**AIM:**
From the line that includes "twig=.38, droop=.55, dens=.8)" to the last line of the data, quote each line precisely; both boundary lines belong in the answer.

### STORED RECORDS

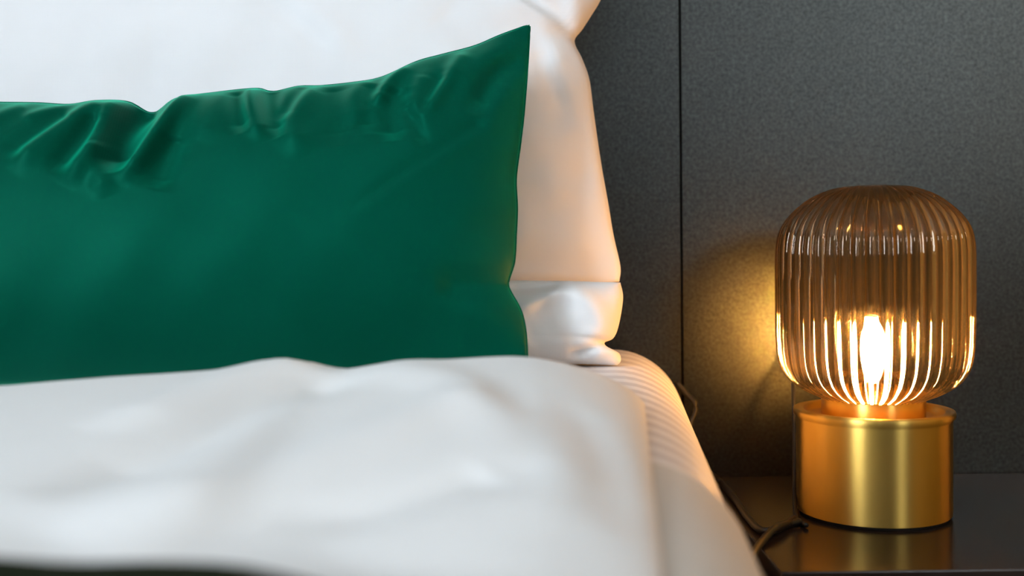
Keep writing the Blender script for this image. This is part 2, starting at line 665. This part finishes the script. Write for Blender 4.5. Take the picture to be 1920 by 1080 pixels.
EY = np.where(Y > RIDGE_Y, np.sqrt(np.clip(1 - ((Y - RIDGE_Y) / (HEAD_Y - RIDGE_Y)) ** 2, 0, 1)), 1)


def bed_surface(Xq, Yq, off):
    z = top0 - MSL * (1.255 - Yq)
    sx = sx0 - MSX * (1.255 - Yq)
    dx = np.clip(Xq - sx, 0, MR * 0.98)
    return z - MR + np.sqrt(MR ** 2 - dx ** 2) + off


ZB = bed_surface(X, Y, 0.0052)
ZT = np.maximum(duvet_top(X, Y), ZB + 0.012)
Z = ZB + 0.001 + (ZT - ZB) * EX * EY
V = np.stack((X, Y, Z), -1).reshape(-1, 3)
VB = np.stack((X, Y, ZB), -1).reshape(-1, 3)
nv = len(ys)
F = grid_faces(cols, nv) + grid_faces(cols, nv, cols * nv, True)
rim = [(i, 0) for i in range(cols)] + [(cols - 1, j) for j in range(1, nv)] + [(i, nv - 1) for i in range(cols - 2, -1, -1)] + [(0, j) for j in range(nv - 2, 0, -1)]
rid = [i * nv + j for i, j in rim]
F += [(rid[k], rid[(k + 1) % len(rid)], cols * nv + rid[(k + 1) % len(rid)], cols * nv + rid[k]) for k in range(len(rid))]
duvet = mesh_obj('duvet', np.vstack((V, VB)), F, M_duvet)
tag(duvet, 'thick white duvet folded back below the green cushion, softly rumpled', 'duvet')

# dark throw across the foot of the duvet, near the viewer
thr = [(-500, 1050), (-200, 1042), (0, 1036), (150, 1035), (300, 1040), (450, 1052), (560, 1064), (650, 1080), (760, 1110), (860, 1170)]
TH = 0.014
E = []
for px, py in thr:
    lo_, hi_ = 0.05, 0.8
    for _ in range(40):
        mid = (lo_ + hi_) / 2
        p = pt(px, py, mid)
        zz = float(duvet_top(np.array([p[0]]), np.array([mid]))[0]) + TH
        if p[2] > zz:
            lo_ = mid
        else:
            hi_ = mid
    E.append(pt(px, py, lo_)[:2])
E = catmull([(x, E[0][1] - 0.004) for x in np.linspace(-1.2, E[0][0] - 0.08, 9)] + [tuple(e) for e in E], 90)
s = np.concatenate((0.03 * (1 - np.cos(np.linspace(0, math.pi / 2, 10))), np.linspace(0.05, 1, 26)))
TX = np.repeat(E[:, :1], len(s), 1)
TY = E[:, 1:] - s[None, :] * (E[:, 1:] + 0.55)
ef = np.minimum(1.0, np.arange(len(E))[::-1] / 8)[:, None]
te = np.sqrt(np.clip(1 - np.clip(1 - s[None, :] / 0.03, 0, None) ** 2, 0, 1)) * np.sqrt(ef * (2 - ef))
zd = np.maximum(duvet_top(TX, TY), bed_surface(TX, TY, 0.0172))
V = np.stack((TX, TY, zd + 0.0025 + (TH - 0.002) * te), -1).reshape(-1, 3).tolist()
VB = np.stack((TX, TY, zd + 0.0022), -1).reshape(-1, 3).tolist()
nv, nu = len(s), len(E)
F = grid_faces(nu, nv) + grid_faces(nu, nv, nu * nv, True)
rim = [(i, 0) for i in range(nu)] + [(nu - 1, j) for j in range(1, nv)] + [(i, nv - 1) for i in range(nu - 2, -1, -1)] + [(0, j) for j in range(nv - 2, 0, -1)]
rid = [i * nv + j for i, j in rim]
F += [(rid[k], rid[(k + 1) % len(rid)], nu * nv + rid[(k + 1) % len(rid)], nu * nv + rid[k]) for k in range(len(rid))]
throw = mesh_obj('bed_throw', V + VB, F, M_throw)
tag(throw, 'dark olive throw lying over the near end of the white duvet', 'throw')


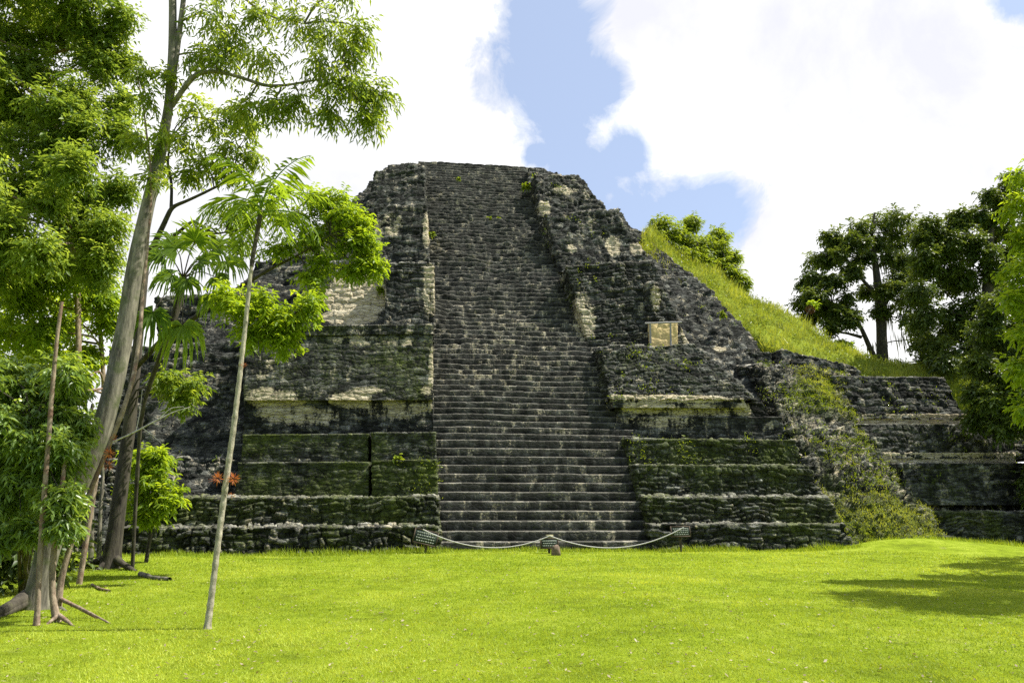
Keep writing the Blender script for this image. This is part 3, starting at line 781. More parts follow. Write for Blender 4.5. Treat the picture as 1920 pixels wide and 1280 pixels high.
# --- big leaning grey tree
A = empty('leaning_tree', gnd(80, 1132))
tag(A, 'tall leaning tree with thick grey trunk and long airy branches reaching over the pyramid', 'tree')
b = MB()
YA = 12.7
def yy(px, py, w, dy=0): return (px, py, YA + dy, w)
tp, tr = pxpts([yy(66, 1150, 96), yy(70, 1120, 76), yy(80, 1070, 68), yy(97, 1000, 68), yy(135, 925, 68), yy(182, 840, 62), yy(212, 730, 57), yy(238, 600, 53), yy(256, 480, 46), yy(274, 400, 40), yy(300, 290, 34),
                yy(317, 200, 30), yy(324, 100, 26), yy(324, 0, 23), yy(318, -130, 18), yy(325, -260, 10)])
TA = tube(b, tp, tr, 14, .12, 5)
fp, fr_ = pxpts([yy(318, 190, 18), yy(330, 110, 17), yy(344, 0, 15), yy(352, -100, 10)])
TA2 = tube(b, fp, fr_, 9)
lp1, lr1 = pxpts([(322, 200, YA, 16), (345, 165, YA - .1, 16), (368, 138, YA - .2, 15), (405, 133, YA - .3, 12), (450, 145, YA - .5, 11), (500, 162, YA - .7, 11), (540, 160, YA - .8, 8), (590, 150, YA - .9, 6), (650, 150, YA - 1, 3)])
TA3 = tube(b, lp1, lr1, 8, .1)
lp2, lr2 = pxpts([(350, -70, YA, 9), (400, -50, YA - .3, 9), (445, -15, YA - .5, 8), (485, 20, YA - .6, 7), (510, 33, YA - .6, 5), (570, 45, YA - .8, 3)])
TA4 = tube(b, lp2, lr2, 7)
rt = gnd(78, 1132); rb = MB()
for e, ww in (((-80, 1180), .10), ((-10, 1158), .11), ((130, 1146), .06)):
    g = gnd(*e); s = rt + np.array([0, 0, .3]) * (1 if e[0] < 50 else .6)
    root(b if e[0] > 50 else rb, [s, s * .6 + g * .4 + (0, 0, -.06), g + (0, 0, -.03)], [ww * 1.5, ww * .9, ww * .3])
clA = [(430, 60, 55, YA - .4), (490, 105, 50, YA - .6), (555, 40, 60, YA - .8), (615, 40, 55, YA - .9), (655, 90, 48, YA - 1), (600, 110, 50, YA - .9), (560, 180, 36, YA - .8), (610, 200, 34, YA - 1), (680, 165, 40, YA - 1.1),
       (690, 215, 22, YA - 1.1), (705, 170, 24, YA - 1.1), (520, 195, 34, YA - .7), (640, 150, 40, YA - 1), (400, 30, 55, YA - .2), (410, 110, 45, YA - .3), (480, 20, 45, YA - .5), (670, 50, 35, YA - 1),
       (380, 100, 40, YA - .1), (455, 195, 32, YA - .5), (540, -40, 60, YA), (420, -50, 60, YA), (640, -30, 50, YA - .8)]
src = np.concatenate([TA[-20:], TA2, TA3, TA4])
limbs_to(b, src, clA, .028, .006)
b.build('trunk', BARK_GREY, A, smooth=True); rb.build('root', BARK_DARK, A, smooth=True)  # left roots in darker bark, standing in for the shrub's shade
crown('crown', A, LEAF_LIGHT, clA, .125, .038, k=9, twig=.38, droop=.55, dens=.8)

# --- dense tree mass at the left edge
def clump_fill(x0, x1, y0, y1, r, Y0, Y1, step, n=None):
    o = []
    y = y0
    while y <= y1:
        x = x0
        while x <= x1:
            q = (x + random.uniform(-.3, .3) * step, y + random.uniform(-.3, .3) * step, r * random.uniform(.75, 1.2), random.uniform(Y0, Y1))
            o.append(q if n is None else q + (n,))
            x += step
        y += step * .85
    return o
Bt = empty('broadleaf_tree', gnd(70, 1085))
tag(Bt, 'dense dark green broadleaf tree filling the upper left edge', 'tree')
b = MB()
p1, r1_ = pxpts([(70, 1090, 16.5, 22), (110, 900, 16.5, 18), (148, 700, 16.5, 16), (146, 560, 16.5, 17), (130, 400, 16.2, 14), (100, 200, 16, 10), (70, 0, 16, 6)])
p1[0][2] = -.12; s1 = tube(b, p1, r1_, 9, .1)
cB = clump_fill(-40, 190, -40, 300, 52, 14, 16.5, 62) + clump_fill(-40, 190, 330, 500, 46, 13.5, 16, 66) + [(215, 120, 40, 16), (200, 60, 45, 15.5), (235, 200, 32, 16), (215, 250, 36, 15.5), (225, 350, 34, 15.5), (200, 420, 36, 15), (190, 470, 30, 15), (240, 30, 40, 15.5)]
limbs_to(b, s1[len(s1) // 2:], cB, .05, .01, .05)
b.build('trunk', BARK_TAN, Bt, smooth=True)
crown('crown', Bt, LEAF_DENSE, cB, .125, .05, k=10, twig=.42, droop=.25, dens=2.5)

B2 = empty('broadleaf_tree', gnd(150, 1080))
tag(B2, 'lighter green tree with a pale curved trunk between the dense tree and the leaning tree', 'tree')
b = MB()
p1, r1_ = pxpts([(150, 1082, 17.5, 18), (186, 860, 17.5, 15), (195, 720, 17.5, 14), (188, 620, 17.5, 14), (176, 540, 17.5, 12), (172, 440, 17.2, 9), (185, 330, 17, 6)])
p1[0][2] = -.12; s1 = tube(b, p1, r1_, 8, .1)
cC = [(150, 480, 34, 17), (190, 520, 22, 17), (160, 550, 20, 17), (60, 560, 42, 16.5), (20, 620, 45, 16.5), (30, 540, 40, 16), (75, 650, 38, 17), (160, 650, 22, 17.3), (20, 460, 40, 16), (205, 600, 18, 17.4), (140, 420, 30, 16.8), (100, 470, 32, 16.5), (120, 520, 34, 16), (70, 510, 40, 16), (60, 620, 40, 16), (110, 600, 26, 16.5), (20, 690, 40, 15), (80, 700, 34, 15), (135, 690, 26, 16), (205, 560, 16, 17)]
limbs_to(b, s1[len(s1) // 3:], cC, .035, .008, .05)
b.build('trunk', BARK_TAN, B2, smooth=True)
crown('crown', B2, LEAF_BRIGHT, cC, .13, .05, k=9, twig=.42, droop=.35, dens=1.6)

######

**ANSWER FOR THE TASK:**
crown('crown', A, LEAF_LIGHT, clA, .125, .038, k=9, twig=.38, droop=.55, dens=.8)

# --- dense tree mass at the left edge
def clump_fill(x0, x1, y0, y1, r, Y0, Y1, step, n=None):
    o = []
    y = y0
    while y <= y1:
        x = x0
        while x <= x1:
            q = (x + random.uniform(-.3, .3) * step, y + random.uniform(-.3, .3) * step, r * random.uniform(.75, 1.2), random.uniform(Y0, Y1))
            o.append(q if n is None else q + (n,))
            x += step
        y += step * .85
    return o
Bt = empty('broadleaf_tree', gnd(70, 1085))
tag(Bt, 'dense dark green broadleaf tree filling the upper left edge', 'tree')
b = MB()
p1, r1_ = pxpts([(70, 1090, 16.5, 22), (110, 900, 16.5, 18), (148, 700, 16.5, 16), (146, 560, 16.5, 17), (130, 400, 16.2, 14), (100, 200, 16, 10), (70, 0, 16, 6)])
p1[0][2] = -.12; s1 = tube(b, p1, r1_, 9, .1)
cB = clump_fill(-40, 190, -40, 300, 52, 14, 16.5, 62) + clump_fill(-40, 190, 330, 500, 46, 13.5, 16, 66) + [(215, 120, 40, 16), (200, 60, 45, 15.5), (235, 200, 32, 16), (215, 250, 36, 15.5), (225, 350, 34, 15.5), (200, 420, 36, 15), (190, 470, 30, 15), (240, 30, 40, 15.5)]
limbs_to(b, s1[len(s1) // 2:], cB, .05, .01, .05)
b.build('trunk', BARK_TAN, Bt, smooth=True)
crown('crown', Bt, LEAF_DENSE, cB, .125, .05, k=10, twig=.42, droop=.25, dens=2.5)

B2 = empty('broadleaf_tree', gnd(150, 1080))
tag(B2, 'lighter green tree with a pale curved trunk between the dense tree and the leaning tree', 'tree')
b = MB()
p1, r1_ = pxpts([(150, 1082, 17.5, 18), (186, 860, 17.5, 15), (195, 720, 17.5, 14), (188, 620, 17.5, 14), (176, 540, 17.5, 12), (172, 440, 17.2, 9), (185, 330, 17, 6)])
p1[0][2] = -.12; s1 = tube(b, p1, r1_, 8, .1)
cC = [(150, 480, 34, 17), (190, 520, 22, 17), (160, 550, 20, 17), (60, 560, 42, 16.5), (20, 620, 45, 16.5), (30, 540, 40, 16), (75, 650, 38, 17), (160, 650, 22, 17.3), (20, 460, 40, 16), (205, 600, 18, 17.4), (140, 420, 30, 16.8), (100, 470, 32, 16.5), (120, 520, 34, 16), (70, 510, 40, 16), (60, 620, 40, 16), (110, 600, 26, 16.5), (20, 690, 40, 15), (80, 700, 34, 15), (135, 690, 26, 16), (205, 560, 16, 17)]
limbs_to(b, s1[len(s1) // 3:], cC, .035, .008, .05)
b.build('trunk', BARK_TAN, B2, smooth=True)
crown('crown', B2, LEAF_BRIGHT, cC, .13, .05, k=9, twig=.42, droop=.35, dens=1.6)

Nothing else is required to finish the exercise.